Etwa 140 Flüchtlinge möchte die Stadt dort temporär unterbringen. „Wir reden über einen Zeitraum von drei Jahren“, sagte Haarmann, dann soll neu entschieden werden. Der Verwaltungschef machte aber ebenfalls deutlich, dass auch eine kürzere Dauer möglich sei, sollte die Arbeiterwohlfahrt ihre Pläne etwa schon vorher realisieren wollen. Die Stadt werde die langfristig angestrebte Nutzung der Awo nicht behindern, versicherte Haarmann, der zudem auf die Vorteile verwies, Flüchtlinge in ein bereits bestehendes Gebäudes mit passender Raumstruktur ziehen zu lassen: „Wir wollen vermeiden, teure Unterkünfte zu bauen, die nachher leerstehen.“
Als Einzugstermin in das alte Gebäude ist Februar 2025 anvisiert
Die andere Säule, auf die Voerde setzt, sind Wohncontainer, wie sie zeitlich befristet etwa im Außenbereich von Spellen errichtet werden sollen. Für deren Betrieb muss die entsprechende Infrastruktur auf dem Grundstück geschaffen werden. Mit dem Bezug des Awo-Seniorenzentrums erzeuge die Stadt „keine Wegwerfleistung“. Es „wäre fast sträflich, wenn wir die Möglichkeit nicht nutzen würden. Das ist hoch vernünftig“, betonte Haarmann. Als Einzugstermin ist – Stand jetzt – Februar 2025 anvisiert. Ursprünglich sollte das „Alte Rathaus“ bereits in diesem Jahr mit Flüchtlingen belegt werden, doch wegen Verzögerungen beim Neubau verschiebt sich dies. Die Senioren sollen im November 2024 umziehen.
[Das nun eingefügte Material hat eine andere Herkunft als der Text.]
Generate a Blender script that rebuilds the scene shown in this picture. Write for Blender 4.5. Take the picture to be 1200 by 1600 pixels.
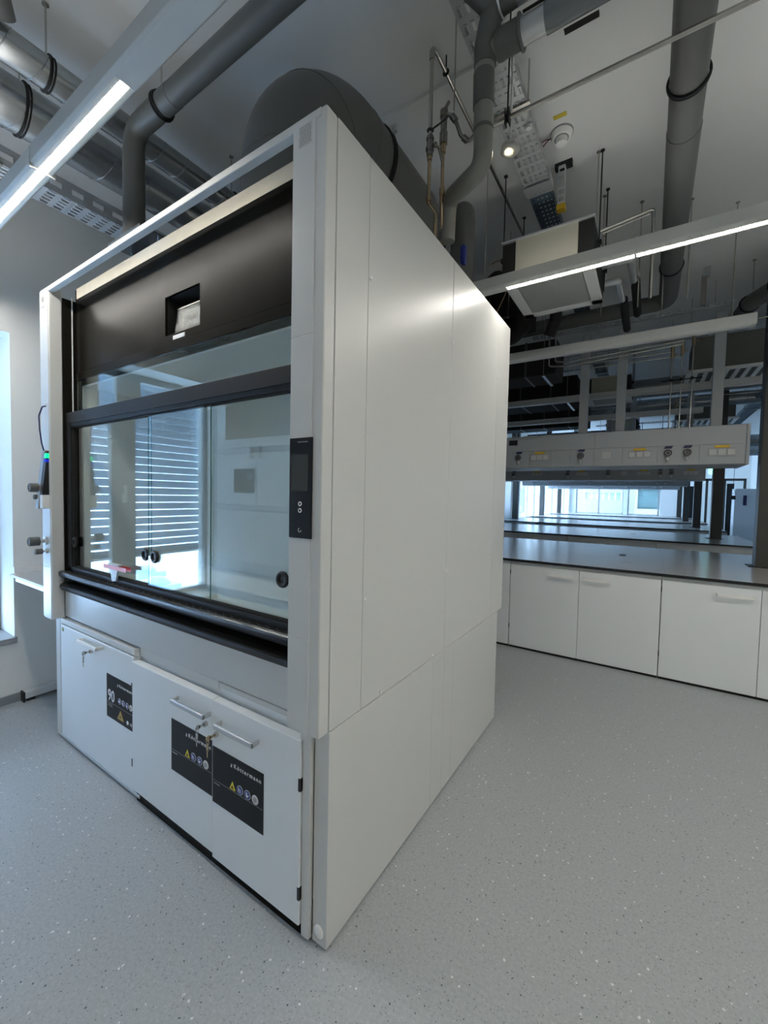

Haarmann ging auch auf die Diskussionen in den sozialen Netzwerken über die Pläne der Stadt zur Unterbringung von Flüchtlingen ein. Dort seien „viel Unwissen und viele Unwahrheiten“ im Umlauf. „Wir haben statistisch keine Auffälligkeiten in Voerde“, sagte Haarmann. Sicherlich könne er nicht garantieren, dass es zu keiner Straftat komme, aber das könne er auch nicht bei der einheimischen Bevölkerung.
Mit der Caritas hat die Stadt einen erfahrenen Partner an ihrer Seite, der sich um die Betreuung der Menschen in Voerde kümmert. Insgesamt hat der auch in anderen Kommunen tätige Verband 3000 Zuflucht-Suchende in seiner Obhut. Auch Caritasdirektor Michael van Meerbeck erklärte, es gebe „keine Auffälligkeiten“ in den Unterkünften, „Streitigkeiten untereinander“ ja, wenn diese zu eng belegt sind.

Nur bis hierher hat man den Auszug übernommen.